Вспоминая свои лекции о Рабле и перемежая цитаты из этих лекций с новыми пассажами, Анатоль Франс говорил об изобретенном (по словам Рабле, благодаря внушению ангелов, — Нектарий утверждал это еще более определенным образом, имея в виду соратников восставшего Серафима) книгопечатании, ставшем вехой культуры, о напечатанных сочинениях Вергилия[30] (1470), Гомера[31] (1488), Аристотеля (1498), Платона (1513).
«Из глубины одной из базельских книжных лавок маленький, хилый и злобный старик твердой рукой ведет человечество все дальше и дальше по пути к знанию и сознанию: имя ему — Эразм Роттердамский[32]. В то время как во всей своей классической красоте и славе воскресает прошлое, экспедиции Васко де Гамы[33], Колумба[34] и Магеллана[35] выявляют подлинный лик Земли, а система Коперника[36], разорвав узкие круги астрологического неба, внезапно открывает бесконечность вселенной».
Здесь мне хочется прервать на несколько минут воспоминания о встрече с Анатолем Франсом и ответить на один, вероятно напрашивающийся, вопрос читателя.
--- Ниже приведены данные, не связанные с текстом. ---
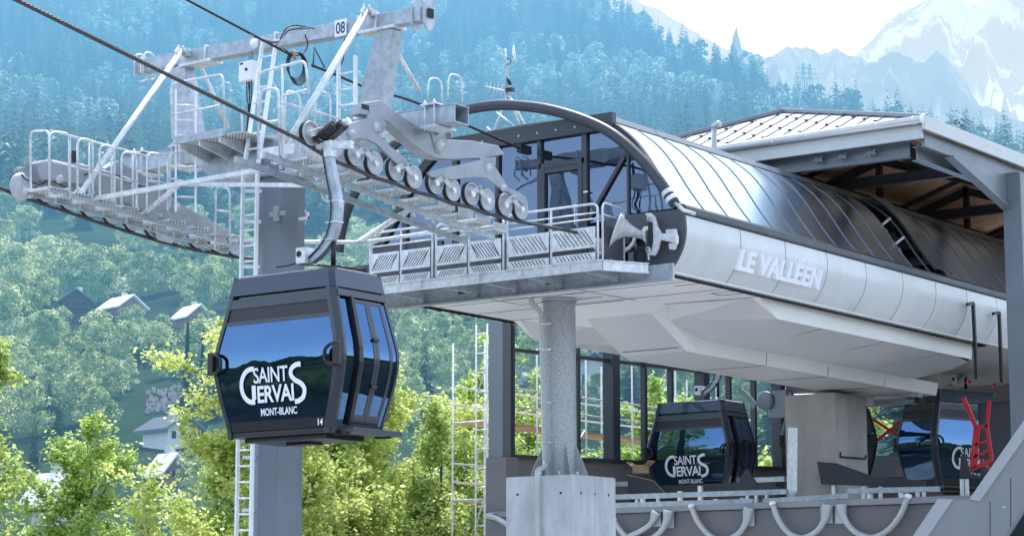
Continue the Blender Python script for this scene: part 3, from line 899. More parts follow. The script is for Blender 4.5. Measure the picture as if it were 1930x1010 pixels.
# main crossarm
zr = P(857, 218, Y=TY).z; zl = P(262, 312, Y=TY).z
def zarm(x): return zr + (zl - zr) * (x + 22.2) / (-30.1 + 22.2)
b = MB()
A0 = V((-22.25, TY, zarm(-22.25))); A1 = V((-30.2, TY, zarm(-30.2)))
w_, h_, t_ = .36, .30, .016
b.beam(A0 + V((0, 0, h_ / 2)), A1 + V((0, 0, h_ / 2)), w_ + .05, t_)
b.beam(A0 - V((0, 0, h_ / 2)), A1 - V((0, 0, h_ / 2)), w_ + .05, t_)
b.beam(A0 + V((0, w_ / 2, 0)), A1 + V((0, w_ / 2, 0)), t_, h_ - t_ - .004)
b.beam(A0 - V((0, w_ / 2, 0)), A1 - V((0, w_ / 2, 0)), t_, h_ - t_ - .004)
arm = b.build('crossarm', m_galv, pyl)
for x in (-22.75, -23.75, -28.7, -29.7):
    b = MB(); z = zarm(x)
    for dx in (-.1, .1):
        for dy in (-.235, .235):
            b.cyl((x + dx, TY + dy, z - .24), (x + dx, TY + dy, z + .27), .014, 6)
            b.cyl((x + dx, TY + dy, z + .2), (x + dx, TY + dy, z + .235), .03, 6)
    b.box((x, TY, z + .19), (.34, .56, .025)); b.box((x, TY, z - .185), (.34, .56, .025))
    b.build('clamp', m_galv2, arm)
# head between column and crossarm
b = MB()
z0 = ztop - .35
b.prism([(XM - 2.0, TY - .26, zarm(XM - 2) - .16), (XM - 1.3, TY - .26, z0 - .02), (XM + 1.3, TY - .26, z0 - .1), (XM + 2.0, TY - .26, zarm(XM + 2) - .16)], (0, .52, 0))
b.lathe((XM, TY, z0 - .12), (0, 0, 1), [(0, .43), (0, .60), (.06, .60), (.06, .43)], 24)
b.build('head', m_galv, pyl, bevel=.02)
# gantry beam on two leaning masts
G0 = P(262, 128, Y=TY); G1 = P(800, 28, Y=TY)
def gz(x): return G0.z + (G1.z - G0.z) * (x - G0.x) / (G1.x - G0.x)
b = MB(); b.beam(G0, G1, .24, .25); gant = b.build('gantry_beam', m_galv, pyl, bevel=.006)
for x in [G0.x + (G1.x - G0.x) * k for k in (.03, .27, .52, .80, .86)]:
    b = MB(); b.box((x, TY, gz(x)), (.03, .30, .31)); b.build('flange', m_galv2, gant)
for x in (-24.0, -28.35):
    b = MB(); b.box((x, TY, gz(x) - .15), (.8, .34, .05)); b.build('flange', m_galv2, gant)
for sx in (-.13, .13):
    b = MB(); c = V((G1.x - .05 + sx, TY, G1.z))
    b.prism([c + V((0, -.15, -.16)), c + V((0, -.04, -.30)), c + V((0, .04, -.30)), c + V((0, .15, -.16)), c + V((0, .15, .18)), c + V((0, .05, .31)), c + V((0, -.05, .31)), c + V((0, -.15, .18))], (.035, 0, 0))
    b.build('end_plate', m_galv, gant)
b = MB(); b.box(G1 + V((.14, 0, 0)), (.012, .15, .16)); b.build('opening', m_seam, gant)
for sx in (.05, .28):
    b = MB(); c = V((G0.x + sx, TY, G0.z))
    b.tube(rnd_corner([c + V((0, -.16, -.2)), c + V((0, -.16, .2)), c + V((0, .0, .26)), c + V((0, .14, .2)), c + V((0, .14, -.24)), c + V((0, -.05, -.28))], .08), .018, 6)
    b.build('hook', m_galv2, gant)
def mast(xb, xt):
    b = MB()
    a = V((xb, TY, zarm(xb) + .12)); t = V((xt, TY, gz(xt) - .15))
    b.beam(a, t, .30, .60, up=(1, 0, 0), w2=.26, h2=.36)
    b.build('mast', m_galv, pyl, bevel=.008)
mast(P(700, 190, Y=TY).x, P(735, 55, Y=TY).x)
mast(P(360, 250, Y=TY).x, P(343, 130, Y=TY).x)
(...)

Нужна ли была машина времени, чтобы выслушать отрывки из «Восстания ангелов» и лекций о Рабле? Да, она была нужна. Франс сам был человеком книги и человеком живого сенсуального восприятия мира. Человеком Логоса и Сенсуса — влюбленным в старые книги и в новые впечатления. Живым олицетворением того синтеза логических конструкций и непосредственного чувственного созерцания, который так характерен для Возрождения и для всей культуры, рассматриваемой через призму сегодняшнего дня. Сам его рассказ, в котором цитаты и библиографические справки, логические конструкции и обобщения дополнялись выразительной мимикой, модуляцией голоса, жестом и перемежались сценами встреч Нектария с многими мыслителями (эти встречи не вошли в «Восстание ангелов», они были созданы в ходе самой беседы), представлялись синтезом логики и «номиналистической» зоркости к деталям, к конкретному, к неповторимому. Для меня беседа с Франсом не была импульсом к путешествиям на машине времени и к непосредственным встречам с мыслителями прошлого. Они начались раньше. Но беседа с Франсом в 1913 году была оправданием путешествий во времени и подтверждением их органической связи, иногда даже тождества, с погружением в памятники литературы. Кстати, в разговоре 1913 года Анатоль Франс сказал: «Разве вся наука не рисунки с подписями?» Эта формула служит обобщенным историко-литературным определением книжно-сенсуальной, логической и образной литературной манеры Франса и вместе с тем оправданием путешествий на машине времени — логического и одновременно чувственного восприятия прошлого.